Your task is to repeat the lines below exactly, excluding any pictures they contain.

* SOURCE MATERIAL:
------------------------------------

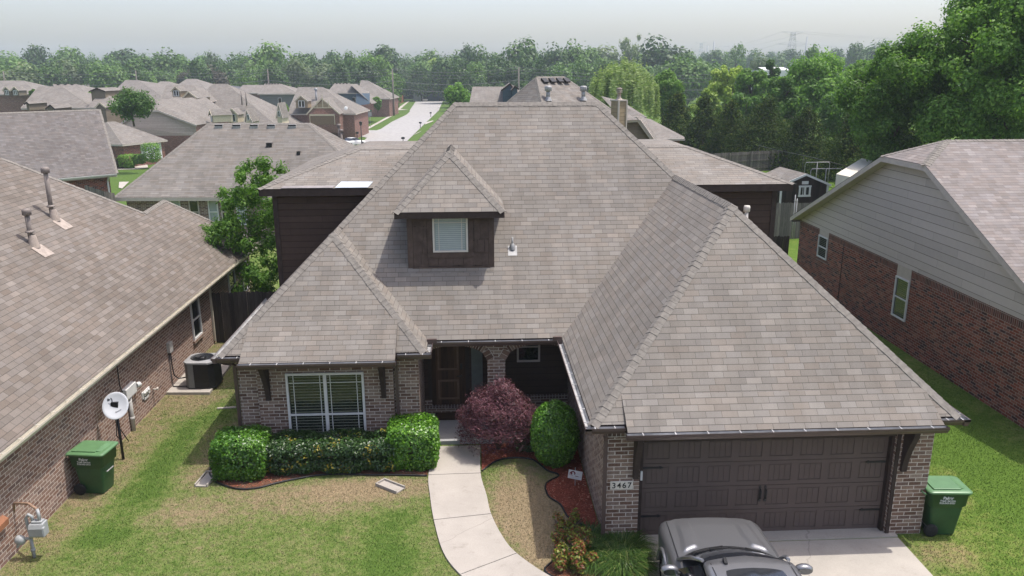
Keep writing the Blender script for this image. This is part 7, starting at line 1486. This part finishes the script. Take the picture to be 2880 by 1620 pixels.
def clump(label, x, y, n, R_, H_, seed):
    rg = np.random.default_rng(seed); a = rg.uniform(0, 6.28, n); r0 = .26*np.sqrt(rg.random(n)); L = R_*rg.uniform(.25, 1.25, n); h = H_*rg.uniform(.35, 1.05, n); V = []; w_ = .0075
    m = 5; S = np.linspace(0, 1, m); ca, sa = np.cos(a)[:, None], np.sin(a)[:, None]; rr = r0[:, None]+L[:, None]*S; zz = h[:, None]*(2.5*S-2.15*S*S); X, Y = ca*rr, sa*rr; wd = w_*(1-S*.85)
    Lf = np.stack([X-sa*wd, Y+ca*wd, zz], 2); Rt = np.stack([X+sa*wd, Y-ca*wd, zz], 2); co = np.stack([Lf, Rt], 2).reshape(n, m*2, 3); F = []
    base = (np.arange(n)*m*2)[:, None, None]; q = np.array([[2*i, 2*i+1, 2*i+3, 2*i+2] for i in range(m-1)])[None]; F = (base+q).reshape(-1, 4); me = bpy.data.meshes.new('blades'); me.from_pydata(co.reshape(-1, 3).tolist(), [], F.tolist()); me.materials.append(LM_['lirio']); me.update(); o = bpy.data.objects.new('ornamental_grass', me); COL.objects.link(o); o.location = (x, y, 0); return tag(o, label, 'grass clump', 'arching grass clumps by the driveway corner')
clump('arching grass clump against the brick garage corner', -.42, -.42, 1500, .5, .40, 301); clump('arching grass clump nearest the grey car', -.52, -.95, 1500, .5, .38, 302); clump('arching grass clump next to the red and yellow shrub', -.95, -.62, 1300, .5, .36, 303); clump('thin dark grass clump along the garage wall', -.98, -.05, 700, .38, .30, 304)
# far bushes by the white garage
for px, py, wp, hp_, mt, lab in ((361, 468, 44, 34, 'bright', 'yellow green rounded bush by the white garage'), (393, 460, 30, 26, 'mid', 'darker round bush next to the white garage door'), (365, 475, 22, 18, 'bright', 'small yellow green ball bush in front of the larger one'), (428, 455, 46, 52, 'mid', 'loose leafy shrub in front of the white garage door'), (336, 474, 30, 30, 'brown', 'dull reddish shrub at the brick corner by the white garage')):
    d = 106; p = D(d, px, py); rx = wp*d/FPX/2; hz = hp_*d/FPX; rg = np.random.default_rng(int(px*7)); shrub('bush', lab, (p.x, p.y, p.z), superell(rx, rx, 0, hz, .8, .3, .06), 1500, .11, .6, ((mt, 1),), int(px), None, hz*.6)
# mulch chips and lawn blades --------------------------------------------
def inpoly(x, y, P):
    c = np.zeros(len(x), bool); n = len(P)
    for i in range(n):
        x0, y0 = P[i]; x1, y1 = P[(i+1) % n]
        if y0 == y1: continue
        m = ((y0 > y) != (y1 > y)) & (x < (x1-x0)*(y-y0)/(y1-y0)+x0); c ^= m
    return c
rg = np.random.default_rng(400)
def scatter(poly, n):
    P = np.array(poly); lo, hi = P.min(0), P.max(0); x = rg.uniform(lo[0], hi[0], n); y = rg.uniform(lo[1], hi[1], n); k = inpoly(x, y, poly); return x[k], y[k]
x, y = scatter(pb2, 9000); x2, y2 = scatter(pb3, 1500); x3, y3 = scatter(pb1, 2500); x, y = np.concatenate([x, x2, x3]), np.concatenate([y, y2, y3]); P = np.stack([x, y, np.full(len(x), .022)+rg.random(len(x))*.012], 1); N = rg.normal(size=P.shape)*.3+np.array([0, 0, 1]); LM_['chip'] = leafmat('mulch_chip', [(0, (.12, .034, .020)), (.5, (.27, .075, .048)), (.9, (.40, .14, .095)), (1, (.55, .36, .26))], .9, 0, .1)
o = mesh_obj('mulch_chips', quads('mulch_chips', P, N, .026, .28, LM_['chip'], rg)); tag(o, 'red mulch chips strewn over the planting beds', 'mulch', kind='stuff')
pw_ = [(p.x, p.y) for p in wl]+[(p.x, p.y) for p in wr[::-1]]; pdrv = [(-.14, .3), (-.14, -14), (5.19, -14), (5.19, .3)]; ph = [(-8.92, 4.3), (-8.92, 9.2), (5.7, 9.2), (5.7, -.08), (-.72, -.08), (-.72, 4.3)]; pac = [(-12.13, 7.9), (-10.85, 7.9), (-10.9, 10.3), (-12.13, 10.3)]
def blades(x, y, h0, lean, w0):
    n = len(x); a = rg.uniform(0, 6.28, n); h = h0*rg.uniform(.5, 1.3, n); l = h*lean*rg.uniform(.2, 1.3, n); w_ = w0*rg.uniform(.7, 1.3, n); b0 = rg.uniform(0, 6.28, n); V = np.empty((n, 3, 3))
    V[:, 0] = np.stack([x-np.sin(b0)*w_, y+np.cos(b0)*w_, np.zeros(n)-.003], 1); V[:, 1] = np.stack([x+np.sin(b0)*w_, y-np.cos(b0)*w_, np.zeros(n)-.003], 1); V[:, 2] = np.stack([x+np.cos(a)*l, y+np.sin(a)*l, h], 1); return V
VV = []
for (x0, x1, y0, y1, dens) in ((-12.1, -3.0, -2.6, 8.5, 1500), (-12.1, -9.0, 8.5, 12.5, 700), (-3.2, -.7, -1.6, 3.6, 1500), (5.2, 11, -3.0, 9.0, 1300), (5.7, 11, 9, 14, 500)):
    n = int((x1-x0)*(y1-y0)*dens); x = rg.uniform(x0, x1, n); y = rg.uniform(y0, y1, n); k = np.ones(n, bool)
    for pl in (pw_, pdrv, ph, pb1, pb2, pb3, pac): k &= ~inpoly(x, y, pl)
    VV.append(blades(x[k], y[k], .034, .9, .0062))
V = np.concatenate(VV); n = len(V); me = bpy.data.meshes.new('lawn_grass'); me.vertices.add(3*n); me.vertices.foreach_set('co', V.reshape(-1)); me.loops.add(3*n); me.loops.foreach_set('vertex_index', np.arange(3*n, dtype=np.int32)); me.polygons.add(n); me.polygons.foreach_set('loop_start', np.arange(0, 3*n, 3, dtype=np.int32)); me.polygons.foreach_set('loop_total', np.full(n, 3, dtype=np.int32)); me.materials.append(M['blade']); me.update(calc_edges=True); o = mesh_obj('lawn_grass', me); tag(o, 'short mown lawn grass, green with dry tan patches', 'grass', kind='stuff')
# ------------------------------------------------------------------ haze: pale summer air
b = MB(); b.box((-1500, -120, -8), (1500, 1700, 60)); hz = NT('haze_air'); hz.t.nodes.remove(hz.b); pv = hz.n('VolumePrincipled'); pv.inputs['Color'].default_value = (.78, .88, 1.0, 1); pv.inputs['Density'].default_value = .00032; pv.inputs['Anisotropy'].default_value = .0; hz.l(pv.outputs[0], hz.out.inputs['Volume'])
tag(b.build('haze', hz.m), 'pale summer haze hanging over the whole neighbourhood', 'haze', kind='stuff')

------------------------------------

* EXERCISE OUTPUT:
Keep writing the Blender script for this image. This is part 7, starting at line 1486. This part finishes the script. Take the picture to be 2880 by 1620 pixels.
def clump(label, x, y, n, R_, H_, seed):
    rg = np.random.default_rng(seed); a = rg.uniform(0, 6.28, n); r0 = .26*np.sqrt(rg.random(n)); L = R_*rg.uniform(.25, 1.25, n); h = H_*rg.uniform(.35, 1.05, n); V = []; w_ = .0075
    m = 5; S = np.linspace(0, 1, m); ca, sa = np.cos(a)[:, None], np.sin(a)[:, None]; rr = r0[:, None]+L[:, None]*S; zz = h[:, None]*(2.5*S-2.15*S*S); X, Y = ca*rr, sa*rr; wd = w_*(1-S*.85)
    Lf = np.stack([X-sa*wd, Y+ca*wd, zz], 2); Rt = np.stack([X+sa*wd, Y-ca*wd, zz], 2); co = np.stack([Lf, Rt], 2).reshape(n, m*2, 3); F = []
    base = (np.arange(n)*m*2)[:, None, None]; q = np.array([[2*i, 2*i+1, 2*i+3, 2*i+2] for i in range(m-1)])[None]; F = (base+q).reshape(-1, 4); me = bpy.data.meshes.new('blades'); me.from_pydata(co.reshape(-1, 3).tolist(), [], F.tolist()); me.materials.append(LM_['lirio']); me.update(); o = bpy.data.objects.new('ornamental_grass', me); COL.objects.link(o); o.location = (x, y, 0); return tag(o, label, 'grass clump', 'arching grass clumps by the driveway corner')
clump('arching grass clump against the brick garage corner', -.42, -.42, 1500, .5, .40, 301); clump('arching grass clump nearest the grey car', -.52, -.95, 1500, .5, .38, 302); clump('arching grass clump next to the red and yellow shrub', -.95, -.62, 1300, .5, .36, 303); clump('thin dark grass clump along the garage wall', -.98, -.05, 700, .38, .30, 304)
# far bushes by the white garage
for px, py, wp, hp_, mt, lab in ((361, 468, 44, 34, 'bright', 'yellow green rounded bush by the white garage'), (393, 460, 30, 26, 'mid', 'darker round bush next to the white garage door'), (365, 475, 22, 18, 'bright', 'small yellow green ball bush in front of the larger one'), (428, 455, 46, 52, 'mid', 'loose leafy shrub in front of the white garage door'), (336, 474, 30, 30, 'brown', 'dull reddish shrub at the brick corner by the white garage')):
    d = 106; p = D(d, px, py); rx = wp*d/FPX/2; hz = hp_*d/FPX; rg = np.random.default_rng(int(px*7)); shrub('bush', lab, (p.x, p.y, p.z), superell(rx, rx, 0, hz, .8, .3, .06), 1500, .11, .6, ((mt, 1),), int(px), None, hz*.6)
# mulch chips and lawn blades --------------------------------------------
def inpoly(x, y, P):
    c = np.zeros(len(x), bool); n = len(P)
    for i in range(n):
        x0, y0 = P[i]; x1, y1 = P[(i+1) % n]
        if y0 == y1: continue
        m = ((y0 > y) != (y1 > y)) & (x < (x1-x0)*(y-y0)/(y1-y0)+x0); c ^= m
    return c
rg = np.random.default_rng(400)
def scatter(poly, n):
    P = np.array(poly); lo, hi = P.min(0), P.max(0); x = rg.uniform(lo[0], hi[0], n); y = rg.uniform(lo[1], hi[1], n); k = inpoly(x, y, poly); return x[k], y[k]
x, y = scatter(pb2, 9000); x2, y2 = scatter(pb3, 1500); x3, y3 = scatter(pb1, 2500); x, y = np.concatenate([x, x2, x3]), np.concatenate([y, y2, y3]); P = np.stack([x, y, np.full(len(x), .022)+rg.random(len(x))*.012], 1); N = rg.normal(size=P.shape)*.3+np.array([0, 0, 1]); LM_['chip'] = leafmat('mulch_chip', [(0, (.12, .034, .020)), (.5, (.27, .075, .048)), (.9, (.40, .14, .095)), (1, (.55, .36, .26))], .9, 0, .1)
o = mesh_obj('mulch_chips', quads('mulch_chips', P, N, .026, .28, LM_['chip'], rg)); tag(o, 'red mulch chips strewn over the planting beds', 'mulch', kind='stuff')
pw_ = [(p.x, p.y) for p in wl]+[(p.x, p.y) for p in wr[::-1]]; pdrv = [(-.14, .3), (-.14, -14), (5.19, -14), (5.19, .3)]; ph = [(-8.92, 4.3), (-8.92, 9.2), (5.7, 9.2), (5.7, -.08), (-.72, -.08), (-.72, 4.3)]; pac = [(-12.13, 7.9), (-10.85, 7.9), (-10.9, 10.3), (-12.13, 10.3)]
def blades(x, y, h0, lean, w0):
    n = len(x); a = rg.uniform(0, 6.28, n); h = h0*rg.uniform(.5, 1.3, n); l = h*lean*rg.uniform(.2, 1.3, n); w_ = w0*rg.uniform(.7, 1.3, n); b0 = rg.uniform(0, 6.28, n); V = np.empty((n, 3, 3))
    V[:, 0] = np.stack([x-np.sin(b0)*w_, y+np.cos(b0)*w_, np.zeros(n)-.003], 1); V[:, 1] = np.stack([x+np.sin(b0)*w_, y-np.cos(b0)*w_, np.zeros(n)-.003], 1); V[:, 2] = np.stack([x+np.cos(a)*l, y+np.sin(a)*l, h], 1); return V
VV = []
for (x0, x1, y0, y1, dens) in ((-12.1, -3.0, -2.6, 8.5, 1500), (-12.1, -9.0, 8.5, 12.5, 700), (-3.2, -.7, -1.6, 3.6, 1500), (5.2, 11, -3.0, 9.0, 1300), (5.7, 11, 9, 14, 500)):
    n = int((x1-x0)*(y1-y0)*dens); x = rg.uniform(x0, x1, n); y = rg.uniform(y0, y1, n); k = np.ones(n, bool)
    for pl in (pw_, pdrv, ph, pb1, pb2, pb3, pac): k &= ~inpoly(x, y, pl)
    VV.append(blades(x[k], y[k], .034, .9, .0062))
V = np.concatenate(VV); n = len(V); me = bpy.data.meshes.new('lawn_grass'); me.vertices.add(3*n); me.vertices.foreach_set('co', V.reshape(-1)); me.loops.add(3*n); me.loops.foreach_set('vertex_index', np.arange(3*n, dtype=np.int32)); me.polygons.add(n); me.polygons.foreach_set('loop_start', np.arange(0, 3*n, 3, dtype=np.int32)); me.polygons.foreach_set('loop_total', np.full(n, 3, dtype=np.int32)); me.materials.append(M['blade']); me.update(calc_edges=True); o = mesh_obj('lawn_grass', me); tag(o, 'short mown lawn grass, green with dry tan patches', 'grass', kind='stuff')
# ------------------------------------------------------------------ haze: pale summer air
b = MB(); b.box((-1500, -120, -8), (1500, 1700, 60)); hz = NT('haze_air'); hz.t.nodes.remove(hz.b); pv = hz.n('VolumePrincipled'); pv.inputs['Color'].default_value = (.78, .88, 1.0, 1); pv.inputs['Density'].default_value = .00032; pv.inputs['Anisotropy'].default_value = .0; hz.l(pv.outputs[0], hz.out.inputs['Volume'])
tag(b.build('haze', hz.m), 'pale summer haze hanging over the whole neighbourhood', 'haze', kind='stuff')